>> START

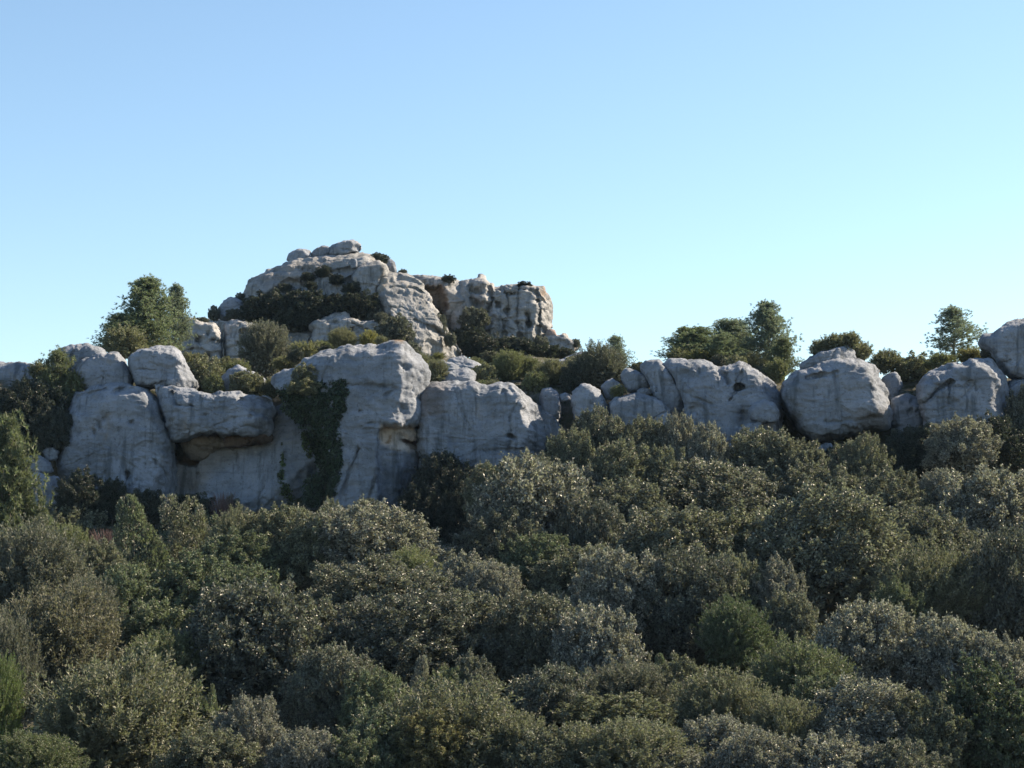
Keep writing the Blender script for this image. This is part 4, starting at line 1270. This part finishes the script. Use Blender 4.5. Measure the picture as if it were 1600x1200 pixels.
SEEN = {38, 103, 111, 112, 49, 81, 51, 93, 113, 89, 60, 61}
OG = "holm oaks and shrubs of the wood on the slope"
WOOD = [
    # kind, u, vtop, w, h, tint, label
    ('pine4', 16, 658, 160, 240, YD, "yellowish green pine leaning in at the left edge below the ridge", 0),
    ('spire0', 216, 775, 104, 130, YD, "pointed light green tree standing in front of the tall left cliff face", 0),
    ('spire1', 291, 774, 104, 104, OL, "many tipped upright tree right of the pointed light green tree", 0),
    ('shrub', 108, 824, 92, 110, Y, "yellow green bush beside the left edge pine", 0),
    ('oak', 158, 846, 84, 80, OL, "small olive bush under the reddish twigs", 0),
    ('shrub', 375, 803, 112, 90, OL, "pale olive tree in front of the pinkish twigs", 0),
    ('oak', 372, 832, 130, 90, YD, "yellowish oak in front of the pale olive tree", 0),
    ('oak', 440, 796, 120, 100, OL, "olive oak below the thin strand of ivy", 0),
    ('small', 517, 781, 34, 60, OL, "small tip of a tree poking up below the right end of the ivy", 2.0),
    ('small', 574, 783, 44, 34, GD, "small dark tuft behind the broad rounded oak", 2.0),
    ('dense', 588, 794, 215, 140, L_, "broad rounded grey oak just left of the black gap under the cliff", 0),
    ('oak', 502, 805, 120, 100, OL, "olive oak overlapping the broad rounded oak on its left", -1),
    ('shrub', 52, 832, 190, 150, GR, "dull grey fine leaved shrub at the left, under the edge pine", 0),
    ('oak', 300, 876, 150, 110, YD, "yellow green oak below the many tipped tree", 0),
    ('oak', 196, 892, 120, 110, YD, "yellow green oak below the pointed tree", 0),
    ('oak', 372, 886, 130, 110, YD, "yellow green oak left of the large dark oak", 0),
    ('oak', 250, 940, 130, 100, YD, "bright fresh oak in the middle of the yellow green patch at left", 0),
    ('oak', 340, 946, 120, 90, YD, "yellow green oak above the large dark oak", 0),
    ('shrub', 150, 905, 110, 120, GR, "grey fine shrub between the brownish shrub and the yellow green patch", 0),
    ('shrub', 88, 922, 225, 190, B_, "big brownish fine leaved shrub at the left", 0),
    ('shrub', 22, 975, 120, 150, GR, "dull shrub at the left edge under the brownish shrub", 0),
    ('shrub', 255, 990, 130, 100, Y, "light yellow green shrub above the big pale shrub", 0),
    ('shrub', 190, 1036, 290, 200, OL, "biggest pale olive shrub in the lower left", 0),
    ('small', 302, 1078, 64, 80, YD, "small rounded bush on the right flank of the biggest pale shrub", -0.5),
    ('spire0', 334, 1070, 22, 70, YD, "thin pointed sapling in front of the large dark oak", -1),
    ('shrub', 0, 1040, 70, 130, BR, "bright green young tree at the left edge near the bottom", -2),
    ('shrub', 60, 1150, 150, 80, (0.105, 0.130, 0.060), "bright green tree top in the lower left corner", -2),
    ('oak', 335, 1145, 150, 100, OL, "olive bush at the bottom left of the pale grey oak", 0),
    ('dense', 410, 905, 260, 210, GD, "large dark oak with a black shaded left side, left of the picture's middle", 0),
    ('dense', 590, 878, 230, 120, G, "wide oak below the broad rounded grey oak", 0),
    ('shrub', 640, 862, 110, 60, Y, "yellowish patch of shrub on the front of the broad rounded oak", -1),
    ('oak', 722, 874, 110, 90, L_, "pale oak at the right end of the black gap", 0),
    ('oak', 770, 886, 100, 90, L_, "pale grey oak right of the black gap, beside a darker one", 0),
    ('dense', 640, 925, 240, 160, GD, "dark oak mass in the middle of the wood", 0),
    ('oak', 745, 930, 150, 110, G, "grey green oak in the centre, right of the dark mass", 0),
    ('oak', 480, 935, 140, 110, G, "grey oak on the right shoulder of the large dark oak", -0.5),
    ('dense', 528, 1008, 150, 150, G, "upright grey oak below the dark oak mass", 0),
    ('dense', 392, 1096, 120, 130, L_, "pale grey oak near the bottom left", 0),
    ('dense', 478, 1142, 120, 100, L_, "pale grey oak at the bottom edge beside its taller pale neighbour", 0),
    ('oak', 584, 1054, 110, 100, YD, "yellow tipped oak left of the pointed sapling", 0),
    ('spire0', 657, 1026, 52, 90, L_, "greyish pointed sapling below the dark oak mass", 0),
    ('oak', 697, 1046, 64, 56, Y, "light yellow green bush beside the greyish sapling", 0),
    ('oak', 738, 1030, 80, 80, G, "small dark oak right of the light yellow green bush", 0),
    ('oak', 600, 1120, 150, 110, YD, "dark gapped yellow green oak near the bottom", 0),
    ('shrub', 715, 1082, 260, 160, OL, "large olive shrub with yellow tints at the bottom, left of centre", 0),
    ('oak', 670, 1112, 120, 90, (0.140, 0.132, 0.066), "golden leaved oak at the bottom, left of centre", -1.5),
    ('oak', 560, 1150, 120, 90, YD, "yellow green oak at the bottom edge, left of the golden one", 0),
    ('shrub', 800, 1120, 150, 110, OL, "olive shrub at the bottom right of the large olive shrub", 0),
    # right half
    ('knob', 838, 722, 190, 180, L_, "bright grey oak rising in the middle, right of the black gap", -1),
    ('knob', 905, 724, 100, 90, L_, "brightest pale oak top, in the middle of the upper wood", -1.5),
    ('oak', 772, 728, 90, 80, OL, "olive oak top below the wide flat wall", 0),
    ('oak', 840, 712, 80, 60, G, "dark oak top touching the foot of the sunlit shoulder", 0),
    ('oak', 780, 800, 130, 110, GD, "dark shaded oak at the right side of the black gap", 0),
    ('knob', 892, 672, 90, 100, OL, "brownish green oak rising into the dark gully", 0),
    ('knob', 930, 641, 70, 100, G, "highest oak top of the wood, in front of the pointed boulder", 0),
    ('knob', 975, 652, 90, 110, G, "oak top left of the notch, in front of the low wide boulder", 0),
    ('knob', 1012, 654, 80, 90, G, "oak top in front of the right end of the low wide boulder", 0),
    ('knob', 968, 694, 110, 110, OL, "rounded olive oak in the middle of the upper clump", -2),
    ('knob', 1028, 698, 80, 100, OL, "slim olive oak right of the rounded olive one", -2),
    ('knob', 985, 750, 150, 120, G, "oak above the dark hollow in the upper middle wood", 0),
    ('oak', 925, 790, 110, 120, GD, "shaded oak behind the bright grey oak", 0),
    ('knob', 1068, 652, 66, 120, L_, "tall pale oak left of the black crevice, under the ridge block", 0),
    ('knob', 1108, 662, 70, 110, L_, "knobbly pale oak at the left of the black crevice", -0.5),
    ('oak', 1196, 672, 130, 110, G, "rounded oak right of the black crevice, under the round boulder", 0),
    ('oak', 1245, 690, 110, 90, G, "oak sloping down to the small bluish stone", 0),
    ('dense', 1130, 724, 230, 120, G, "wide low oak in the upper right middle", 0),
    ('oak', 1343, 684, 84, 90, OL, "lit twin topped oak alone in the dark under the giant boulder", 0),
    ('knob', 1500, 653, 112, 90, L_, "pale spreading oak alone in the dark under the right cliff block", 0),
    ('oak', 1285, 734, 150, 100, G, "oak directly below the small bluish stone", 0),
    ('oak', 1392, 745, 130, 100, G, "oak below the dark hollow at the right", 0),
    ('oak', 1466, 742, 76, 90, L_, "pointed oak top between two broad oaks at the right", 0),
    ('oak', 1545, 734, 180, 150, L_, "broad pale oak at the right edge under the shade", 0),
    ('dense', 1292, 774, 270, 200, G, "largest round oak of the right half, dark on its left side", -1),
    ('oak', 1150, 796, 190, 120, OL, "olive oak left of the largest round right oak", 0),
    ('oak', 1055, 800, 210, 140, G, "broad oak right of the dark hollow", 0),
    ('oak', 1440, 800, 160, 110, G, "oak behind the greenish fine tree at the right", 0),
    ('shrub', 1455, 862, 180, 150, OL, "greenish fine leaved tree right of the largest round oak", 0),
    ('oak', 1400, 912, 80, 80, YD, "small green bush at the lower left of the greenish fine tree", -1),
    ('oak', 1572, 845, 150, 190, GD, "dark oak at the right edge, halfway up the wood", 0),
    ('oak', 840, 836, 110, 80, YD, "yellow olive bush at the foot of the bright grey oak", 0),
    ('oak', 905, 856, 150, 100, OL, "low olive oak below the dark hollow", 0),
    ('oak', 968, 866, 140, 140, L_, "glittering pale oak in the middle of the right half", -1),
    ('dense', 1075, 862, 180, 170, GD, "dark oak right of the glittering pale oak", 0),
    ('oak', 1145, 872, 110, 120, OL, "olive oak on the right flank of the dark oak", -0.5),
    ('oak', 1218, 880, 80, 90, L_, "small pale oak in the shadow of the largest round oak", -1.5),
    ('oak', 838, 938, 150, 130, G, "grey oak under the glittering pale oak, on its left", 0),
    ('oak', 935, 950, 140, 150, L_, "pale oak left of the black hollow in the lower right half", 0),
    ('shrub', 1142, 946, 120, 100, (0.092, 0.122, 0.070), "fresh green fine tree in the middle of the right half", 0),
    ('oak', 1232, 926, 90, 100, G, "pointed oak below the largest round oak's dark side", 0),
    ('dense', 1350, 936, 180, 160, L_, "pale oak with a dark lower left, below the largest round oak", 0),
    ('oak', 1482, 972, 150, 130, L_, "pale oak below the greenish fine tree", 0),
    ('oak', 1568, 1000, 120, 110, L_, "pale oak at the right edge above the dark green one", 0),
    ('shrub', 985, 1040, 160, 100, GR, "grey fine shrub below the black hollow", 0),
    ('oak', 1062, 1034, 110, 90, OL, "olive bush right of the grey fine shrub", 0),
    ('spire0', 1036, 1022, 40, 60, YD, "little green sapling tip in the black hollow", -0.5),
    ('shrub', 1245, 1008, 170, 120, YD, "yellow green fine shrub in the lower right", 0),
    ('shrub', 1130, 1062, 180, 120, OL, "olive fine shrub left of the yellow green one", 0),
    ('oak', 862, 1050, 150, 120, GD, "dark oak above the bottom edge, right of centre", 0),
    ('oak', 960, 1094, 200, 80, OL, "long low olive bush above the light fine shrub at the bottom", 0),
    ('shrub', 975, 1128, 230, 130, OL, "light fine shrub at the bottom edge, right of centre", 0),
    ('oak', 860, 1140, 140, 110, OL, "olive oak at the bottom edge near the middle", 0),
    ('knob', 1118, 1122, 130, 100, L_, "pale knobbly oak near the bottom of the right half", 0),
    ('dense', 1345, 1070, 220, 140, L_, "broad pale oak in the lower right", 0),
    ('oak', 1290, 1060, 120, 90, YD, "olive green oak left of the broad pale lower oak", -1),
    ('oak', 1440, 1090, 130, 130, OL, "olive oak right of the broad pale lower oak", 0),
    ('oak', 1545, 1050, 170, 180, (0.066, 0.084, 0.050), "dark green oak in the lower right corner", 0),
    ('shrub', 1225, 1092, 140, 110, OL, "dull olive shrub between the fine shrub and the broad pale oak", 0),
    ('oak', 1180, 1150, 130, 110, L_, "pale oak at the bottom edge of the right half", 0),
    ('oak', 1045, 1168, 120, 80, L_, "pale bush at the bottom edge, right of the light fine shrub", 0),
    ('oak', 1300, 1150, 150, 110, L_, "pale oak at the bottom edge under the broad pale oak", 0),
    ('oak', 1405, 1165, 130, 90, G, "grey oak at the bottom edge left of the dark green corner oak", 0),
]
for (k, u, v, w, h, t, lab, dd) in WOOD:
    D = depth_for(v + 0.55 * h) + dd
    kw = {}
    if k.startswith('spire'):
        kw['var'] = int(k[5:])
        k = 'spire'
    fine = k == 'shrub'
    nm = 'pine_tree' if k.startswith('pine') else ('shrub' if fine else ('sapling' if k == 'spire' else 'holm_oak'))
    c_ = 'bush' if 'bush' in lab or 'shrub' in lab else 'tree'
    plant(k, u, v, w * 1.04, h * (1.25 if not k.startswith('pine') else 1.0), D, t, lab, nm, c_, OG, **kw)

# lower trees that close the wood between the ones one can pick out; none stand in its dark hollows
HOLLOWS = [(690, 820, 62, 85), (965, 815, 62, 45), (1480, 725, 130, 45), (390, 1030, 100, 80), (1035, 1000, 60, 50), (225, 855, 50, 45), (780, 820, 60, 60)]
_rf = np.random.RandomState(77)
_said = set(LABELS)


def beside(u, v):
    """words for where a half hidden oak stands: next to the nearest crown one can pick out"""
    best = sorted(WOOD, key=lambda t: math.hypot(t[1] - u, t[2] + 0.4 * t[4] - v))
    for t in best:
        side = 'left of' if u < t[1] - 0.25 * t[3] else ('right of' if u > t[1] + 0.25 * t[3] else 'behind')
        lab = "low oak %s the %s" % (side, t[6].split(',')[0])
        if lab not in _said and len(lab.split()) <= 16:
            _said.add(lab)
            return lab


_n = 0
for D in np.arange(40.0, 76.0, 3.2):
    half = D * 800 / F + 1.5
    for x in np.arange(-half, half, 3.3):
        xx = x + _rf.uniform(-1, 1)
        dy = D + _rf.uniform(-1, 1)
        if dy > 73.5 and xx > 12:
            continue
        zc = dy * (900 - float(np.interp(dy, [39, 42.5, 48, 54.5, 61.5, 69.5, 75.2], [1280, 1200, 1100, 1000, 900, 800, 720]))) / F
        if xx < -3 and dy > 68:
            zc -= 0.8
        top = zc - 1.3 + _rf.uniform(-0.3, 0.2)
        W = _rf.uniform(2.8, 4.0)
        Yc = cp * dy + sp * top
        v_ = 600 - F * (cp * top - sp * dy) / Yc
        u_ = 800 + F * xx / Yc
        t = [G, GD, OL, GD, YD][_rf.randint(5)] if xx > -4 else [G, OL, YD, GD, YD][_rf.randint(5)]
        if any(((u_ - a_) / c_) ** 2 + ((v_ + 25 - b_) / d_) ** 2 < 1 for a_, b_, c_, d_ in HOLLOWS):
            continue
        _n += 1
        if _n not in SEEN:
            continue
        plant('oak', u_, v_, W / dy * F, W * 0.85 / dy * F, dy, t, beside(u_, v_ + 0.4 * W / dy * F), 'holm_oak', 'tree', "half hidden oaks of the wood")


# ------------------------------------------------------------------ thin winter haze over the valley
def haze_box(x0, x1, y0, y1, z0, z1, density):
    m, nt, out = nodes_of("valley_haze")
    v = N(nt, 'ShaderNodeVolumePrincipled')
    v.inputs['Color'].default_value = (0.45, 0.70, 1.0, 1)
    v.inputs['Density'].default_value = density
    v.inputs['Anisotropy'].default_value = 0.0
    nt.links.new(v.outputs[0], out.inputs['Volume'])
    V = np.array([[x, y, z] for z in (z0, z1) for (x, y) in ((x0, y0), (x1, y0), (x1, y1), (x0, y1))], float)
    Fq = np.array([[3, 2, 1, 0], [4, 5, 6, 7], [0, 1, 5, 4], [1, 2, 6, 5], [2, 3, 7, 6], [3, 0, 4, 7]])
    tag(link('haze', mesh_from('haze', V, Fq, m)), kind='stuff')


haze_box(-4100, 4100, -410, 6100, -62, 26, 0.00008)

>> END

Exercise:
Locate the lines above that contain "picture" and copy them.

Task output:
Keep writing the Blender script for this image. This is part 4, starting at line 1270. This part finishes the script. Use Blender 4.5. Measure the picture as if it were 1600x1200 pixels.
    ('dense', 410, 905, 260, 210, GD, "large dark oak with a black shaded left side, left of the picture's middle", 0),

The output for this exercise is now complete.